Australian technology company produces a world first sustainable alternative to one of the world’s top polluting industries.
Australian company Nanollose Ltd is raising $5,000,000 from Australian investors, with ambitions to commercialise their sustainable fibre technology after an IPO on the Australian Securities Exchange expected for September.
Nanollose Chief Executive Officer Alfie Germano says this marks an exciting time for the company, with its world first Plant-Free Cellulose fibre set to potentially become a sustainable alternative to commonly used but environmentally damaging fibres such as cotton.
“The farming of cotton is widely considered to be the world’s dirtiest crop, and this isn’t a surprise considering it is the second most water-intensive crop in Australian agriculture, is grown on vast acres of land and accounts for a significant amount of global insecticide use,” Mr Germano said.
“We believe we have a solution to this in our Plant-Free Cellulose fibre, which can be used in the same way as other fibres to make clothing and textiles but with a dramatically reduced environmental footprint,” he said.
Cellulose is the building block raw material found in items people use on a daily basis such as paper, clothing and hygiene products. Currently, cellulose is obtained from plant sources like cotton, wood and bamboo, with the supply chains and procurement ecosystems of these industries raising ever-growing environmental concerns.
By contrast, Nanollose’s Plant-Free Cellulose fibre is created using microbes that convert biomass waste products from the beer, wine and liquid food industries into cellulose, in a process that requires very little land, water or energy. A production cycle is just 18 days, compared to the eight months seen in the cotton industry.
“We are the only company we know of looking to produce Plant-Free Cellulose fibres, and our process is intrinsically simple and low-tech,” said Mr Germano. “Our production cycle of 18 days gives us roughly 20 growth cycles per year. This high production rate and ability to vertically farm our fibres allows production to scale quickly while maintaining a low environmental footprint.”
As more headlines surrounding the environmental impact of the textile industry emerge, there is increasing urgency from brands, retailers and manufacturers to seek and cultivate alternative fibre resources.
In April this year retail juggernaut H&M released a sustainability report highlighting their commitment to use 100% sustainably sourced materials by 2030, while Zara recently joined the movement with the launch of their new sustainable line, Join Life, modelled by Sasha Pivovrova.
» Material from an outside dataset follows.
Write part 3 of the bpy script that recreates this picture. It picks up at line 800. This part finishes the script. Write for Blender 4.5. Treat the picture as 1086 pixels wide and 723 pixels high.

“Progressive brands and companies are starting to facilitate this new shift by involving themselves deeper in the supply chain and searching for feasible, sustainable long-term alternatives,” Mr Germano said.
In anticipation of the company’s IPO in September, Nanollose plans to offer investors 25,000,000 shares at $0.20 to raise $5,000,000, bringing the total amount of shares on issue to 74.9 million and giving Nanollose a market capitalisation of $14.9m.
Mr Germano says the funds will be used to accelerate the development of the company’s fibre technologies and build production supply chains with key partners, who will license and grow the fibre.
“We are almost at a point in our development roadmap where we could offer our Plant-Free Cellulose fibre as a sustainable alternative to that of cellulose derived from cotton and wood.”
Mr Germano – who has held multiple VP positions at some of the largest global apparel brands – says his vast experience in supply chains has led to the decision to let potential partners do the heavy lifting.
“We are a technology company, not a production company, and the funds we are raising will go towards creating an end-to-end supply chain with key partners.” he said.
“The goal is to then feed our sustainable alternative into the global industries with little to no retrofitting to existing machinery or processes.”